His use of "proximately" is also interesting, suggesting as it does the legal doctrine of "proximate cause", the delight of first-year law students and Inspector Clouseau movies. "Proximate cause" deals with whether someone, through setting off a chain of events, causes a bad outcome for which he should be liable. The butterfly in Japan who flaps his wings may cause a tornado in Kansas but Dorothy probably won't succeed in holding him liable for the house being blown away. He's the "cause" per a meterologist, but most courts would likely consider him insufficiently proximate.

So apparently Kennedy is not just saying that the uninsured are but an illness or accident away from affecting a stream of commerce. They are uniquely so, and therefore all the worry about the insurance mandate being a slippery slope to all kinds of federal intrusion under the Commerce clause is misplaced. And they are "very close" to "proximately" affecting health insurance and health care costs. Are they close enough for Kennedy? We shall see after he's had a while to think about it.

His second sentence is one rarely heard in an appeals court: "That's my concern in this case."

Very seldom do judges so explicitly identify where they are in a case. They commonly don't even identify the issue they really care about but hide it behind a smokescreen of a variety of questions. Sometimes, perhaps, they don't know themselves what really is central to them in the case until they engage with the attorneys and their fellow judges in oral argument.  Here Kennedy is doing the almost unbelievable, putting in neon lights just exactly where he is about this case at the close of oral argument.

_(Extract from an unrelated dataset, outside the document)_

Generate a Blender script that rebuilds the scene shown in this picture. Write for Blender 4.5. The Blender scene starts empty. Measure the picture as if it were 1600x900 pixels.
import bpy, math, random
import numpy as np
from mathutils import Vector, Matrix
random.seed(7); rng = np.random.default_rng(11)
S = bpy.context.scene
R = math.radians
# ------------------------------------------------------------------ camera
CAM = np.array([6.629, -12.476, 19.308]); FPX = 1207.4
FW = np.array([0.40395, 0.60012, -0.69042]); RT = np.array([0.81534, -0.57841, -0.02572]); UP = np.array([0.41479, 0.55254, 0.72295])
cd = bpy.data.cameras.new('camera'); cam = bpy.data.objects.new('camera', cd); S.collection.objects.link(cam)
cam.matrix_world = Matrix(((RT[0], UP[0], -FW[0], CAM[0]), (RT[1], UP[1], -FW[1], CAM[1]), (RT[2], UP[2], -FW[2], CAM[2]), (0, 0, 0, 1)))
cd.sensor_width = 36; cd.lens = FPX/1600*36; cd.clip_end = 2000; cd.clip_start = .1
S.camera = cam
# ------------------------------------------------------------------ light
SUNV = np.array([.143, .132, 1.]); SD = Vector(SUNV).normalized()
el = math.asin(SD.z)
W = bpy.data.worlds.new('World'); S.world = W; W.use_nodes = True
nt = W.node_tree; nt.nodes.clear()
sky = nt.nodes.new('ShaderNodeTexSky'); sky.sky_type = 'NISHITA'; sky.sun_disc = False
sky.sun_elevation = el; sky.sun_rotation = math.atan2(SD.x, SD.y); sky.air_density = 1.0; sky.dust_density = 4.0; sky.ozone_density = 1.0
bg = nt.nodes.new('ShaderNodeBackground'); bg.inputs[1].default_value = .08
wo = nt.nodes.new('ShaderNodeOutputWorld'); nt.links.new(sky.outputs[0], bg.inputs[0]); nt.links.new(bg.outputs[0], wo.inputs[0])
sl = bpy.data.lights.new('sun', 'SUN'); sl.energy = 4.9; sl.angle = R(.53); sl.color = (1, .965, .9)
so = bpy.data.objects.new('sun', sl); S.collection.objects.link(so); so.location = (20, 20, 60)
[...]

And, as I read the transcript, the administration's much-maligned attorney helped Kennedy to get to that point and to possibly perceive, upon further reflection, that the insurance mandate is indeed constitutionally within the Commerce clause. We may have witnessed the almost never-occurring visible persuasion of a Supreme Court justice by oral argument. For those who love the messy tangle and excitement of appellate argument, this case is extremely exciting and historic even if it weren't so important to the future of the country.

The "expert" commentators are misled in thinking the anti-mandate attorneys did a slap-up job of argument, at least as I read the transcript. In fact, it was the anti-mandate attorneys who got slapped by the justices, especially when Roberts reproached them for not addressing the administration's main argument. In addition, the anti-mandate attorneys failed to argue the law and the facts. Instead they spent almost all their time in either attacking the policies set forth in the legislation (and thus incurred the justices' admonitions because the Supreme Court cannot pass judgment on the wisdom of Congressional enactments), or they wasted time making political speeches about freedom, rather like Mitt Romney reciting "America the Beautiful", i.e. it's fun and it's easy but it's not legal argument. Maybe they were smoother than the administration's attorney, but they didn't deliver the goods. Roberts and Kennedy seem to be signaling that the administration's attorney did.

Or I've got it all wrong. Maybe Kennedy and Roberts were playing the "keep 'em guessing" game, saying one thing in court and voting something else in the decision. Or maybe they were persuaded but only temporarily or only partially.

We shall see. Conception has occurred but we shall have to wait for months for the birth of the decision. At least it won't be nine months of waiting.

Meantime, what IS this thing the GOP has about broccoli? George Bush the First made a point of telling us all that he hates it. And now it's part of a pseudo-legal argument before the Supreme Court in what may be one of the biggest cases in our history.

So let's all go eat broccoli, my fellow Democrats! That'll show 'em!